District cuts and no desire to become an administrator lead Margie to request a reassignment to the school she had left.  The easiest aspect of returning to the classroom was the students, however, a great deal had changed after her ten-year absence.  She cited standards and technology but also mentioned that her ideas about what constituted good teaching had changed.  She felt that her old lessons were no longer viable and was seeking new ways to engage students.  This interest is what led her to the TAH grant.  She sees the difference it makes to the students when she brings back the resources that she has gained from TAH activities.  Moreover, the collaborative nature of the cohort makes her feel valued as a teacher, and she truly appreciates the “university level conversation.”

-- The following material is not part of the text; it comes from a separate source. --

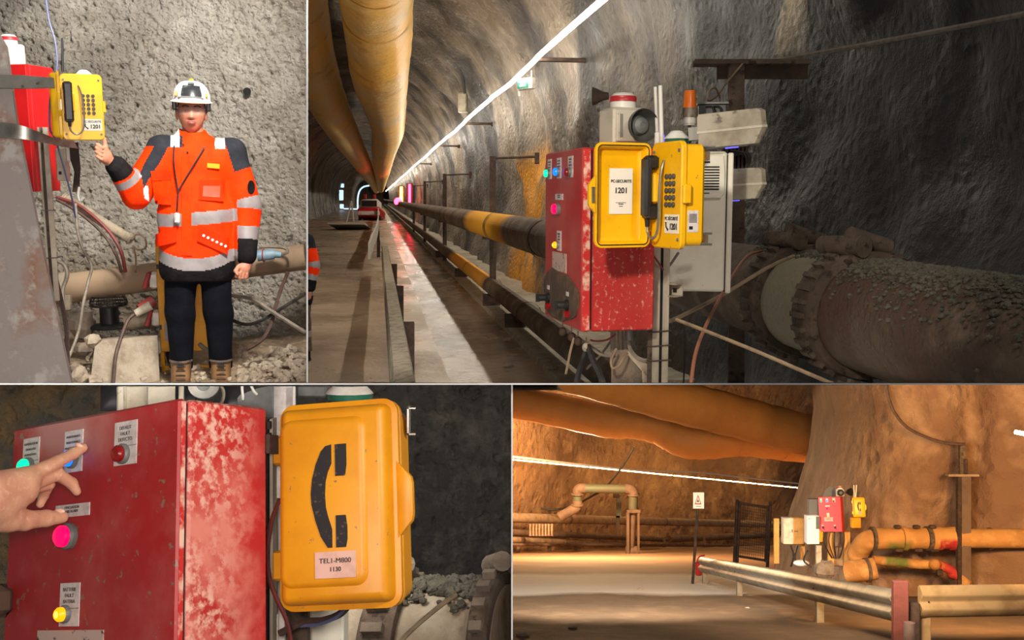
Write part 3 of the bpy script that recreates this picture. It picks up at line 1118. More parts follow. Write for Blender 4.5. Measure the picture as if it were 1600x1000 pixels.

After a brief discussion about the impact of technology on the way that students learn, I asked Margie what teacher leadership meant to her.  “There are a lot of different ways to lead.  There are people who stand at the front of the room and direct; and some people lead by following.”  When I asked her to explain what she meant by leading by following, she quoted from an audiotape that she listened to some time back, The Tao of Leadership.  Leadership is “people not realizing you are leading until you are not there.”   This is the approach that she is trying to take at her school, but understands the importance of leading from the front of the room.  In fact, Margie and two other members of the Glendale-Burbank TAH cohort shared lessons that they developed at one of our afternoon workshops with teachers at the California Council for History Education Conference in November 2011. 

We definitely appreciate Margie’s leadership in the TAH cohort.